Essentially, McCourt is arguing that Major League Baseball might be able to seize the Dodgers, but it cannot seize the parking lots. The new owner would have to pay whatever McCourt wants to charge for the right to park cars there. You can see the evil gleam in his eye…

“It's all about the parking… If you control the parking, you control the franchise.”

The Major League Baseball Constitution says that the commissioner can seize a franchise and sell it. But when McCourt bought the Dodgers, he immediately split up the franchise into a complex web of inter-connected entities and LLCs.

McCourt seems to believe that MLB can seize just the Dodgers and Dodger Stadium, but it can't seize the other entities which collect revenue from Dodger tickets or parking fees. Clearly those are functions that are integral to the operation of a baseball team, but Frank believes that by spinning them off into separate entities, he's put them out of MLB's grasp. If that were true, it would be all but impossible to sell the team.

MLB, naturally, believes that McCourt's interpretation is horseshit.
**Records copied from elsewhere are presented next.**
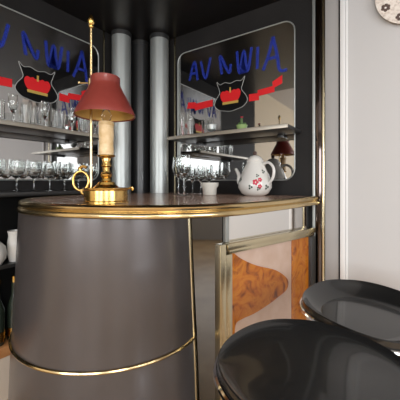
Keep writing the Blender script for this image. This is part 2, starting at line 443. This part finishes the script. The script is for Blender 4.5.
# mirror between the curved front and the wing
jm = thing('mirror_strip', 'narrow upright mirror strip between curved bar front and brass post', 'mirror', (1.1445, -.7555, 0), math.radians(17))
MB().prism([(rad(z) - .512 + .026, z) for z in [.06 + 1.012 * i / 10 for i in range(11)]] + [(.134, 1.072), (.134, .06)], lambda a, b, d: (a, d, b), 0, .006).build('mirror_glass', 'mirrordark', jm)
MB().box(.028, .134, -.002, .006, .002, .0595).build('bottom_rail', 'palebrass', jm)

# ------------------------------------------------------------------ table lamp on the bar
lamp = thing('candle_lamp', 'brass candlestick lamp with a red metal shade standing on the bar top', 'lamp', (.9385, -1.111, ZT + .0020), math.radians(34.6))
L = lamp
MB().lathe([(0, 0), (.094, 0), (.094, .005), (.089, .009), (.089, .050), (.096, .055), (.097, .060), (.090, .061), (.084, .054), (.055, .056), (.05, .066), (.04, .074), (0, .074)], n=44).build('base', 'brassold', L)
MB().lathe([(0, .0742), (.038, .0742), (.034, .084), (.020, .090), (.016, .10), (.022, .108), (.024, .118), (.016, .128), (.014, .146), (.022, .152), (.020, .16), (.016, .168), (.018, .185), (.036, .192), (.038, .197), (.024, .199), (0, .199)], n=32).build('stem', 'brassold', L)
MB().lathe([(0, .1992), (.030, .1992), (.031, .22), (.029, .24), (.031, .29), (.030, .322), (.033, .326), (.030, .338), (.022, .34), (0, .336)], n=24).build('candle', 'wax', L)
MB().lathe([(0, .3362), (.012, .338), (.019, .352), (.021, .366), (.015, .385), (.006, .40), (0, .403)], n=20).build('bulb', 'glass', L)
rx = -.064
MB().tube([(rx, 0, .0555), (rx, 0, .735)], .0055, 12).build('rod', 'brass', L)
m = MB(); m.lathe([(0, .7352), (.010, .7352), (.011, .741), (.007, .746), (.013, .756), (.014, .768), (.008, .780), (.005, .788), (0, .790)], rx, 0, n=18); m.build('finial', 'brassold', L)
m = MB()
m.lathe([(.0058, .488), (.013, .488), (.013, .518), (.0058, .518)], rx, 0, n=16)
m.tube([(rx - .012, 0, .503), (rx - .05, 0, .503)], .004, 8)
m.lathe([(0, .499), (.006, .499), (.006, .507), (0, .507)], rx - .05, 0, n=12)
m.tube([(rx + .012, 0, .503), (-.02, 0, .503)], .004, 8)
m.build('shade_clamp', 'brass', L)
sx = -.004
def shp(o):
    p = [(.120, .366), (.119, .371), (.113, .386), (.102, .408), (.087, .437), (.071, .466), (.060, .489), (.0565, .496), (.0565, .524)]
    return [(r + o, z) for r, z in p]
sh = MB(); sh.lathe(shp(0) + [(.058, .526)] + [(.0605, .524), (.0605, .4965)] + shp(.003)[:-2][::-1] + [(.124, .362), (.120, .366)], sx, 0, n=48); sh_o = sh.build('lamp_shade', 'shade', L)
MB().lathe([(r - .0012, z) for r, z in shp(0)[:-1]] + [(r - .0026, z) for r, z in shp(0)[:-1]][::-1] + [(.1188, .366)], sx, 0, n=48).build('shade_lining', 'shadein', sh_o)
m = MB()
m.tube([(sx + .0545 * math.cos(a), .0545 * math.sin(a), .520) for a in [2 * PI * i / 36 for i in range(36)]], .002, 6, True)
m.build('shade_ring', 'brass', sh_o)
m = MB(); m.tube([(-.107 + .033 * math.cos(a), 0, .090 + .040 * math.sin(a)) for a in [2 * PI * i / 28 for i in range(28)]], .0058, 10, True)
m.tube(crom([(-.088, 0, .032), (-.100, 0, .036), (-.107, 0, .050)], 4), .005, 8); m.tube(crom([(-.107, 0, .13), (-.112, 0, .142), (-.097, 0, .152), (-.084, 0, .146)], 4), .006, 8); m.tube(crom([(-.076, 0, .1), (-.074, 0, .085), (-.080, 0, .0625)], 4), .005, 8)
m.build('ring_handle', 'brassold', L)
m = MB(); m.tube(crom([(.095, 0, .058), (.106, 0, .062), (.113, 0, .056), (.110, 0, .050)], 5), .004, 8); m.build('thumb_scroll', 'brassold', L)

# ------------------------------------------------------------------ pot and bowl on the bar
pot = thing('coffee_pot', 'white coffee pot with red and dark flowers on the bar top below the right mirror', 'coffee pot', (1.19, -.165, ZT + .001), 0)
def pr_pot(z):
    pts = [(0, .062), (.015, .085), (.05, .106), (.085, .105), (.13, .088), (.18, .066), (.21, .052), (.222, .055)]
    for (z0, r0), (z1, r1) in zip(pts, pts[1:]):
        if z0 <= z <= z1: return r0 + (r1 - r0) * (z - z0) / (z1 - z0)
    return .05
MB().lathe([(0, 0)] + [(pr_pot(z), z) for z in (0, .006, .015, .03, .05, .068, .085, .105, .13, .155, .18, .2, .21, .222)] + [(0, .222)], n=40).build('body', 'ceramic', pot)
ld = MB().lathe([(0, .2224), (.050, .2224), (.046, .236), (.03, .25), (.012, .256), (0, .256)], n=32).build('lid', 'ceramic', pot)
MB().lathe([(0, .2564), (.009, .257), (.014, .268), (.009, .279), (0, .282)], n=16).build('knob', 'platebrown', ld)
dl = Vector((-.823, -.568 * .0, 0)); th = math.radians(34.6)
def camdir(a): return Vector((math.cos(a), math.sin(a), 0))
aL, aR = PI + th - .8, th - .8     # spout towards the lamp side, handle towards the mirror end
def P(a, r, z): d = camdir(a); return (d.x * r, d.y * r, z)
MB().tube(crom([P(aL, .082, .055), P(aL, .125, .085), P(aL, .128, .13), P(aL, .155, .175)], 6), [.020 - .0006 * i for i in range(19)], 12).build('spout', 'ceramic', pot)
MB().tube(crom([P(aR, .055, .195), P(aR, .10, .205), P(aR, .135, .17), P(aR, .13, .11), P(aR, .097, .075)], 6), .009, 10).build('handle', 'ceramic', pot)
def decal(list_, mat, name, parent):
    m = MB()
    for (da, z, sz, k) in list_:
        a0 = -PI / 2 + th + da
        for q in range(k):
            w = 2 * PI * q / k
            cz, ca_ = z + sz * .8 * math.sin(w), a0 + sz * .8 * math.cos(w) / pr_pot(z)
            r = pr_pot(max(0, min(.21, cz)))
            c = Vector(P(ca_, r + .0003, cz)); n_ = camdir(ca_); tx = Vector((-n_.y, n_.x, 0))
            slope = (pr_pot(min(.215, cz + .01)) - pr_pot(max(0, cz - .01))) / .02
            uz = (Vector((0, 0, 1)) + n_ * slope).normalized(); nn = tx.cross(uz)
            ringv = [m.bm.verts.new(c + (tx * math.cos(2 * PI * j / 8) + uz * math.sin(2 * PI * j / 8)) * sz * .62) for j in range(8)]
            top = m.bm.verts.new(c + nn * .0022); bot = m.bm.verts.new(c - nn * .004)
            for j in range(8):
                m.bm.faces.new((ringv[j], ringv[(j + 1) % 8], top)); m.bm.faces.new((ringv[(j + 1) % 8], ringv[j], bot))
    return m.build(name, mat, parent)
decal([(-.15, .085, .014, 5), (.12, .10, .010, 5), (.10, .06, .010, 5)], 'flower', 'painted_flowers', pot)
decal([(-.45, .055, .011, 3), (.55, .055, .012, 3), (.5, .15, .010, 3), (-.02, .125, .008, 3), (.02, .045, .009, 3), (1.2, .10, .013, 4), (1.9, .09, .014, 4), (2.7, .12, .014, 5), (-1.3, .1, .012, 4), (3.4, .08, .013, 4), (4.0, .12, .012, 4)], 'leafdark', 'painted_leaves', pot)

bw = MB().lathe([(0, 0), (.040, 0), (.045, .006), (.047, .045), (.058, .062), (.060, .082), (.054, .082), (.050, .064), (.040, .05), (0, .045)], n=32).build('ceramic_bowl', 'ceramicgrey')
bw.location = (.915, -.27, ZT + .001); tag(bw, 'small cream ceramic bowl on the bar top left of the coffee pot', 'bowl')

# ------------------------------------------------------------------ plate on the white wall
pl = thing('wall_plate', 'round speckled plate with brown flowers hung on the white wall, top right', 'plate', (2.018, -.0015, 2.222))
R90 = Matrix.Rotation(PI / 2, 4, 'X')
MB().lathe([(0, .004), (.09, .001), (.10, .001), (.178, .022), (.178, .026), (.174, .027), (.105, .012), (.09, .010), (0, .010)], n=56).xf(R90).build('dish', 'plate', pl)
for i in range(9):
    m = MB(); a = math.radians(-90 + 14 + 40 * i)
    for q in range(6):
        w = q * PI / 3; rr = .142 + .014 * math.cos(w); aa = a + .014 * math.sin(w) / .142
        zz = .012 + (rr - .105) * .218
        m.lathe([(0, zz - .002), (.010, zz - .001), (.0085, zz + .0022), (0, zz + .003)], rr * math.cos(aa), rr * math.sin(aa), n=8)
    m.xf(R90).build('painted_flower', 'platebrown', pl)
m = MB()
for i in range(6):
    a = i * PI / 3; m.lathe([(0, .008), (.026, .009), (.02, .0115), (0, .012)], .04 * math.cos(a), .04 * math.sin(a), n=10)
m.xf(R90).build('painted_center', 'platebrown', pl)

# ------------------------------------------------------------------ bar stools
def make_stool(label, loc, rz, R=.222, back=.04, dish=1):
    t = thing('bar_stool', label, 'stool', loc, rz, 'bar stools at the counter')
    zs = .745
    def edge(a):                       # slight squircle outline
        return R * (1 + .02 * math.cos(4 * a))
    def lift(a, q):                    # raised back rim (towards +y), lower front lip
        s_ = math.sin(a); return (back * max(0, s_) ** 1.5 + .010 * abs(math.cos(a)) - .012 * max(0, -s_) ** 2) * q ** 2.4
    m = MB(); n = 64
    qs = [.0, .30, .58, .76, .87, .935, .972, .988, 1.0, 1.004, .995, .965]
    zz = [z_ * (dish if i_ < 6 else 1) for i_, z_ in enumerate([-.030, -.0298, -.0275, -.022, -.014, -.0055, .0015, .0032, .001, -.008, -.026, -.048])]
    rings = []
    for q, z in zip(qs, zz):
        if q == 0: rings.append([m.bm.verts.new((0, 0, zs + z))]); continue
        rings.append([m.bm.verts.new((edge(a) * q * math.cos(a), edge(a) * q * math.sin(a), zs + z + lift(a, q))) for a in [2 * PI * i / n for i in range(n)]])
    for i in range(n): m.bm.faces.new((rings[0][0], rings[1][i], rings[1][(i + 1) % n]))
    for A, B in zip(rings[1:], rings[2:]):
        for i in range(n): m.bm.faces.new((A[i], B[i], B[(i + 1) % n], A[(i + 1) % n]))
    m.bm.faces.new(rings[-1])
    m.build('seat', 'leather', t)
    m = MB(); m.tube([(edge(a) * 1.018 * math.cos(a), edge(a) * 1.018 * math.sin(a), zs - .028 + lift(a, 1)) for a in [2 * PI * i / n for i in range(n)]], .0075, 8, True)
    m.build('rim', 'chrome', t)
    m = MB(); rings = []
    for q, z in ((.975, -.0482), (.95, -.066), (.84, -.092), (.6, -.112), (.25, -.12)):
        rings.append([m.bm.verts.new((edge(a) * q * math.cos(a), edge(a) * q * math.sin(a), zs + z + lift(a, q) * (.9 if q > .9 else .3))) for a in [2 * PI * i / n for i in range(n)]])
    for A, B in zip(rings, rings[1:]):
        for i in range(n): m.bm.faces.new((A[i], B[i], B[(i + 1) % n], A[(i + 1) % n]))
    m.bm.faces.new(rings[-1]); m.build('shell', 'chrome', t)
    MB().lathe([(0, .032), (.03, .032), (.03, .40), (.022, .41), (.022, zs - .121), (0, zs - .121)], n=24).build('pole', 'chrome', t)
    MB().lathe([(0, .001), (.20, .001), (.20, .008), (.17, .016), (.05, .031), (0, .0315)], n=44).build('base_plate', 'chrome', t)
    fr = MB(); fr.tube([(.15 * math.cos(a), .15 * math.sin(a), .27) for a in [2 * PI * i / 40 for i in range(40)]], .009, 8, True)
    for a in (0, PI / 2, PI, 1.5 * PI): fr.tube([(.031 * math.cos(a), .031 * math.sin(a), .27), (.145 * math.cos(a), .145 * math.sin(a), .27)], .007, 8)
    fr.build('footrest', 'chrome', t)
    return t
make_stool('black leather bar stool nearest the camera, seat cut by the bottom of the photo', (1.784, -1.130, 0), math.radians(30), .24, .012, .35)
make_stool('black leather bar stool beside the white wall, farther of the two', (1.858, -.632, 0), math.radians(28), .230, .028, 1.7)

# ------------------------------------------------------------------ light
def area(name, loc, rot, sx_, sy_, power, col):
    l = bpy.data.lights.new(name, 'AREA'); l.shape = 'RECTANGLE'; l.size = sx_; l.size_y = sy_; l.energy = power; l.color = col
    o = bpy.data.objects.new(name, l); COL.objects.link(o); o.location = loc; o.rotation_euler = rot; return o
for i, (a, b_) in enumerate(WR): area('daylight_window', ((a + b_) / 2, RY - .02, 1.575), (PI / 2, 0, 0), b_ - a - .1, 1.4, 72, (.94, .97, 1))
for i, (a, b_) in enumerate(WS): area('daylight_window', (RX + .02, (a + b_) / 2, 1.575), (PI / 2, 0, PI / 2), b_ - a - .1, 1.4, 62, (.94, .97, 1))
area('ceiling_lamp', (2.9, -2.6, RZ - .02), (0, 0, 0), .7, .7, 40, (1, .96, .92))
w = bpy.data.worlds.new('sky'); S.world = w; w.use_nodes = True
bg = w.node_tree.nodes['Background']; bg.inputs['Color'].default_value = (.85, .92, 1, 1); bg.inputs['Strength'].default_value = 2.0

# ------------------------------------------------------------------ camera
cam = bpy.data.cameras.new('camera'); co_ = bpy.data.objects.new('camera', cam); COL.objects.link(co_)
co_.location = (1.9752, -1.9174, 1.22); co_.rotation_euler = (PI / 2, 0, math.radians(34.615))
cam.sensor_width = 36; cam.lens = 297 / 400 * 36; cam.shift_y = -.045; cam.clip_start = .02
S.camera = co_
S.view_settings.view_transform = 'Standard'; S.view_settings.look = 'None'; S.view_settings.gamma = 1
S.view_settings.use_curve_mapping = False
S.view_settings.exposure = -.42
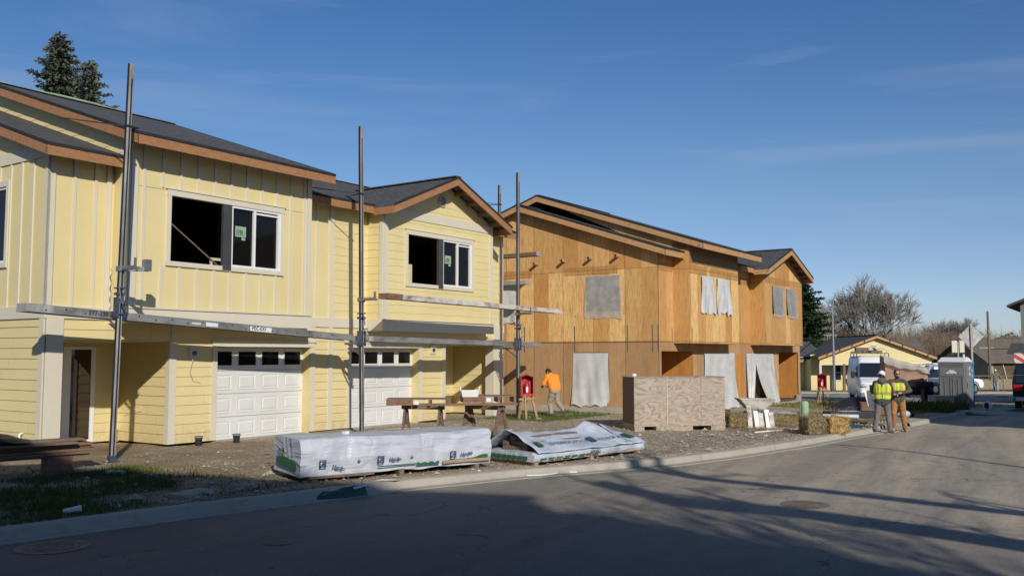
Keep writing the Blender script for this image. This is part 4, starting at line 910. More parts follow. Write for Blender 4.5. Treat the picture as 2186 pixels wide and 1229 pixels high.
def tarp_pallet():
    a = Vector((.40, 17.12)); b = Vector((2.72, 19.45)); d = b-a; ang = math.atan2(d.y, d.x); L = d.length; Wd = 1.35
    t = thing('covered_pallet', 'pallet of lumber under a sagging printed tarp beside the white bundle', 'lumber pallet', (a.x, a.y, ghXY(1.4, 18.8)-.03), ang)
    p = MB()
    for x in (.04, L*.5, L-.12): p.box(x, x+.09, 0, Wd, 0, .09)
    for y in (0, Wd*.35, Wd*.65, Wd-.1): p.box(0, L, y, y+.1, .09, .112)
    p.build('pallet', M['woodtan'], t)
    lay = MB(); r = random.Random(5); n = 40; prof = [(-.02, .11), (-.05, .17), (-.03, .24), (.05, .27), (Wd*.5, .28), (Wd, .27), (Wd+.03, .19), (Wd, .11)]
    fine = [(lerp(y0, y1, k/3), lerp(z0, z1, k/3)) for (y0, z0), (y1, z1) in zip(prof, prof[1:]) for k in range(3)]+[prof[-1]]; m_ = len(fine)
    vs = [(L*i/n-.03+.06*i/n, y+.03*noise.noise(Vector((i*.35, q*.8, 0)))-(.02*math.sin(i*.5) if q < 8 else 0), z+.022*noise.noise(Vector((i*.4, q*.5, 6)))) for i in range(n+1) for q, (y, z) in enumerate(fine)]
    lay.add(vs, [(i*m_+k, (i+1)*m_+k, (i+1)*m_+k+1, i*m_+k+1) for i in range(n) for k in range(m_-1)]+[], True)
    lay.add(vs[:m_], [tuple(range(m_))]); lay.add(vs[-m_:], [tuple(range(m_))[::-1]])
    w = lay.build('wrap', M['wrap'], t)
    g = MB()
    for y0, y1, z0, z1, f in ((0, 0, .155, .185, 1),):
        for i in range(8): x = .1+i*.22; g.quad((x, -.095, .15), (x+.18, -.095, .152), (x+.18, -.093, .175), (x, -.093, .178))
    for i in range(8): y = .1+i*.14; g.quad((-.062, y+.13, .14), (-.062, y, .14), (-.060, y, .21), (-.060, y+.13, .21))
    g.build('green_print', M['green'], w)
    lum = MB()
    for i in range(4):
        for j in range(3 if 0 < i < 3 else 2): x0 = .18+.03*((i*j) % 3); lum.box(x0, x0+1.6, .34+.17*i+r.uniform(-.01, .01), .34+.17*i+.15, .27+.09*j, .27+.09*j+.08)
    lum.build('lumber', M['woodgrey'], t, .004)
    # sagging tarp: ridge along the back half, front skirt falls to the lower wrap
    def ridge(x): return .61+.13*math.exp(-((x-L*.82)/.25)**2)+.10*math.exp(-((x-.0)/.35)**2)-.04*math.sin(PI*max(0, min(1, x/L)))
    def fn(i, j):
        x = lerp(.12, L+.02, i)
        if j < .62:
            k = j/.62; y = lerp(-.07, .75, k); z = lerp(.265, ridge(x), k**.85)
            x2 = x+(lerp(-.06, -.12, k)*(1-i)+lerp(.10, -.50, k)*i**2)
        else:
            k = (j-.62)/.38; y = lerp(.75, Wd+.02, k); z = lerp(ridge(x), .27, k**1.2); x2 = x-.0*i
            x2 = x-.12*(1-i)-.5*i*i*(1-k)
        nz = .035*noise.noise(Vector((x*2.2, j*5, 3)))+.018*noise.noise(Vector((x*6, j*9, 8)))
        tent = .0 if .05 < i < .95 else 0
        return (x2, y-nz*.8, z+nz+tent)
    tp = MB().grid(44, 34, fn).build('tarp', M['wrap2'], t)
    s = tp.modifiers.new('s', 'SOLIDIFY'); s.thickness = .006
    # flap falling over the right-hand end
    MB().grid(10, 10, lambda i, j: (lerp(L*.80, L+.06, j)+.02*math.sin(i*8), lerp(-.02, .72, i)*1.0+.2*j*i, lerp(ridge(L*.8)*lerp(.45, 1, i), .27, j)+.02*math.sin(j*6+i*4))).build('tarp_flap', M['wrap2'], tp)
    mt = fn
    def tilted(txt, i0, i1, j, size, mat, wdt=None):
        a0 = Vector(mt(i0, j)); a1 = Vector(mt(i1, j)); up = (Vector(mt((i0+i1)/2, j+.12))-Vector(mt((i0+i1)/2, j))).normalized(); xx = (a1-a0).normalized(); nn = xx.cross(up).normalized(); up = nn.cross(xx)
        o = text(txt, size, mat, tp, a0+nn*.045, (0, 0, 0), .0008, .0); o.rotation_euler = Matrix((xx, up, nn)).transposed().to_euler(); return o
    tilted('EXTERIOR WOOD', .16, .52, .12, .14, M['bluesteel']); tilted('INTERIOR WOOD', .60, .90, .12, .13, M['bluesteel'])
    for i0 in (.045, .90):
        a0 = Vector(mt(i0, .11)); a1 = Vector(mt(i0+.05, .11)); b0 = Vector(mt(i0, .25)); b1 = Vector(mt(i0+.05, .25)); off = Vector((0, -.04, .03))
        MB().quad(a0+off, a1+off, b1+off, b0+off).build('green_print', M['green'], tp)
    a0 = Vector(mt(.53, .12)); a1 = Vector(mt(.58, .12)); b0 = Vector(mt(.53, .26)); b1 = Vector(mt(.58, .26)); off = Vector((0, -.04, .03)); MB().quad(a0+off, a1+off, b1+off, b0+off).build('logo', M['print'], tp)
    text('WOOD', .085, M['print'], w, (1.55, -.098, .17), (R(84), 0, 0), .0006, .003)
tarp_pallet()
# crate
t = thing('plywood_crate', 'big weathered plywood shipping crate on skids by the gravel', 'crate', (0, 0, 0), 0)
a = Vector((3.27, 24.58)); b = Vector((5.83, 25.18)); t.rotation_euler.z = math.atan2(b.y-a.y, b.x-a.x); L = (b-a).length; t.location = (a.x, a.y, ghXY(4.5, 25.2)-.02)
MB().box(0, L, 0, .9, .14, 1.44).build('box', M['crate'], t, .004)
sk = MB(); sk.box(0, .28, -.005, .9, 0, .138); sk.box(.62, L-.95, -.005, .9, 0, .138); sk.box(L-.42, L, -.005, .9, 0, .138); sk.build('skid', M['crate'], t, .004)
sk = MB(); sk.box(-.012, L+.012, -.014, -.002, .14, .20); sk.box(-.014, -.002, -.01, .9, .14, .20); sk.box(-.015, L+.015, -.02, .92, 1.441, 1.46); sk.build('rim', M['crate'], t)
for x in (.93, 1.93): MB().box(x-.012, x+.012, -.008, -.002, .2, 1.44).build('cover_strip', M['woodtan'], t)
st = MB(); st.box(.93, .945, -.012, -.009, .2, 1.44); st.build('strap', M['trim'], t)
dk = MB(); dk.box(-.008, -.003, .02, .88, .21, 1.43); dk.build('end_panel', M['woodgrey'], t)
o = thing('paper_scrap', 'small crumpled white scrap on top of the plywood crate', 'scrap', t.matrix_basis @ Vector((.12, .3, 1.46)), 0); MB().ell((0, 0, .04), (.07, .05, .05), 8, 6).build('scrap', M['vinyl'], o)
# board stack at the left edge, with a black sheet on top
t = thing('board_stack', 'stack of dark old boards resting on blocks in the grass at the left', 'board stack', UV(9.1, -15.35, gh(9, -15.3)+.0), HROT+R(-178-14))
t.rotation_euler.z = HROT+PI-.20
r = random.Random(8); B = MB()
for i, (y0, y1, z0, z1, x0, x1) in enumerate(((-.28, -.24, .25, .50, -.02, 3.2), (-.2, .2, .25, .29, .05, 3.2), (-.2, .25, .295, .335, .1, 3.2), (-.22, .2, .34, .38, -.05, 3.2), (-.24, .1, .385, .425, .02, 3.2), (-.26, -.02, .50, .54, .1, 3.2), (-.2, .15, .43, .47, .0, 3.2), (.02, .3, .47, .51, .3, 3.2))):
    B = MB(); B.box(x0, x1, y0, y1, z0, z1); B.build('board', M['woodgrey' if i % 2 else 'woodred'], t, .003)
for x0, x1 in ((.35, .75), (2.2, 2.7)): MB().box(x0, x1, -.15, .2, 0, .25).build('support_block', M['woodred'], t)
o = thing('black_sheet', 'crumpled black plastic sheet lying on the board stack', 'plastic sheet', t.matrix_basis @ Vector((1.75, .0, .54)), t.rotation_euler.z)
MB().grid(20, 14, lambda i, j: (lerp(-.75, .8, i), lerp(-.3, .35, j), max(.0, .13*(1-abs(2*i-1)**2.5)*(1-abs(2*j-1)**3)+.05*noise.noise(Vector((i*5, j*4, 1))))+.01)).build('sheet', M['blackbag'], o)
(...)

Here's the relevant passage from the MLB Constitution:

Without limiting the foregoing, the Commissioner is hereby authorized and empowered (but not required) to acquire through a designee and operate or dispose of the baseball park (or leasehold interest therein if such park is leased by such Club) and/or all other baseball properties, including without limitation the Club and the television, radio and other media contracts of such Club, the Player Development Contracts of such Club, the trademark and copyright rights of such Club and any other property, contracts, rights under this Constitution or other rights the Commissioner shall designate. (Article VIII, Section 6)

So now the legal question turns on whether the parking lots and the ticket entities and whatever else constitute “any other property.”

If you remember the amount of legal effort that went into parsing the difference between “inclusive” and “exclusive” during the divorce trial, then you know just how thorny this question can get.

Meanwhile, the Dodgers remain in limbo for the foreseeable future.

Gotta hand it to the guy. He makes one hell of a supervillain.